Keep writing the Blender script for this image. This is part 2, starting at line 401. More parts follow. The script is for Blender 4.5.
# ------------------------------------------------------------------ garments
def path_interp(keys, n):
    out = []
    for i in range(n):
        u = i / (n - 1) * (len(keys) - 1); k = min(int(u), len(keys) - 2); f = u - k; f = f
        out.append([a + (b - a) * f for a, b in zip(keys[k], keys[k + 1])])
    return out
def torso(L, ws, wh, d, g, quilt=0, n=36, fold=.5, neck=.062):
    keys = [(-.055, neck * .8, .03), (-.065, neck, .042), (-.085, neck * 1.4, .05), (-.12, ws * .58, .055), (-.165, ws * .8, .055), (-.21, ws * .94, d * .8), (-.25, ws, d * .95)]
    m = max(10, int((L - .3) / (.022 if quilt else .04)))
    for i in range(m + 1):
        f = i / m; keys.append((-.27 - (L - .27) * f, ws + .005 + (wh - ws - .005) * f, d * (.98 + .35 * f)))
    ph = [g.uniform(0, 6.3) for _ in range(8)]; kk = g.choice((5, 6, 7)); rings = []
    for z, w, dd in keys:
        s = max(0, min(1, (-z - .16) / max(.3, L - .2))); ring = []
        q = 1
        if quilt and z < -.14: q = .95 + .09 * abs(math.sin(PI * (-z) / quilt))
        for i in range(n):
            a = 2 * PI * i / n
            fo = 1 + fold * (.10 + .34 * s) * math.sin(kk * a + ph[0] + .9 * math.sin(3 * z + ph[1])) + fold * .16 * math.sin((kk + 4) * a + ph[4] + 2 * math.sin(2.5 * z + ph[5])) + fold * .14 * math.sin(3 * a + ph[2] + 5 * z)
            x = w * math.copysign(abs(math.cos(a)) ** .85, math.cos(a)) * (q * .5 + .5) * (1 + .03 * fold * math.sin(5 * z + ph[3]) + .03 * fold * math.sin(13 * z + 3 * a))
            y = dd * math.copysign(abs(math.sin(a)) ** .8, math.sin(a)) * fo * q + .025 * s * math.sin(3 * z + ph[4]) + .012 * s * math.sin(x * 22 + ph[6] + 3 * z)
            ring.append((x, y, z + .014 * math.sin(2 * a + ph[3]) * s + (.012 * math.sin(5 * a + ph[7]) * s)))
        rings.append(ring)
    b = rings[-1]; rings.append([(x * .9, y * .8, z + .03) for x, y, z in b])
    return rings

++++

→ Task statement:
From the preceding material, extract every line exactly.

→ Solved exercise:
Keep writing the Blender script for this image. This is part 2, starting at line 401. More parts follow. The script is for Blender 4.5.
# ------------------------------------------------------------------ garments
def path_interp(keys, n):
    out = []
    for i in range(n):
        u = i / (n - 1) * (len(keys) - 1); k = min(int(u), len(keys) - 2); f = u - k; f = f
        out.append([a + (b - a) * f for a, b in zip(keys[k], keys[k + 1])])
    return out
def torso(L, ws, wh, d, g, quilt=0, n=36, fold=.5, neck=.062):
    keys = [(-.055, neck * .8, .03), (-.065, neck, .042), (-.085, neck * 1.4, .05), (-.12, ws * .58, .055), (-.165, ws * .8, .055), (-.21, ws * .94, d * .8), (-.25, ws, d * .95)]
    m = max(10, int((L - .3) / (.022 if quilt else .04)))
    for i in range(m + 1):
        f = i / m; keys.append((-.27 - (L - .27) * f, ws + .005 + (wh - ws - .005) * f, d * (.98 + .35 * f)))
    ph = [g.uniform(0, 6.3) for _ in range(8)]; kk = g.choice((5, 6, 7)); rings = []
    for z, w, dd in keys:
        s = max(0, min(1, (-z - .16) / max(.3, L - .2))); ring = []
        q = 1
        if quilt and z < -.14: q = .95 + .09 * abs(math.sin(PI * (-z) / quilt))
        for i in range(n):
            a = 2 * PI * i / n
            fo = 1 + fold * (.10 + .34 * s) * math.sin(kk * a + ph[0] + .9 * math.sin(3 * z + ph[1])) + fold * .16 * math.sin((kk + 4) * a + ph[4] + 2 * math.sin(2.5 * z + ph[5])) + fold * .14 * math.sin(3 * a + ph[2] + 5 * z)
            x = w * math.copysign(abs(math.cos(a)) ** .85, math.cos(a)) * (q * .5 + .5) * (1 + .03 * fold * math.sin(5 * z + ph[3]) + .03 * fold * math.sin(13 * z + 3 * a))
            y = dd * math.copysign(abs(math.sin(a)) ** .8, math.sin(a)) * fo * q + .025 * s * math.sin(3 * z + ph[4]) + .012 * s * math.sin(x * 22 + ph[6] + 3 * z)
            ring.append((x, y, z + .014 * math.sin(2 * a + ph[3]) * s + (.012 * math.sin(5 * a + ph[7]) * s)))
        rings.append(ring)
    b = rings[-1]; rings.append([(x * .9, y * .8, z + .03) for x, y, z in b])
    return rings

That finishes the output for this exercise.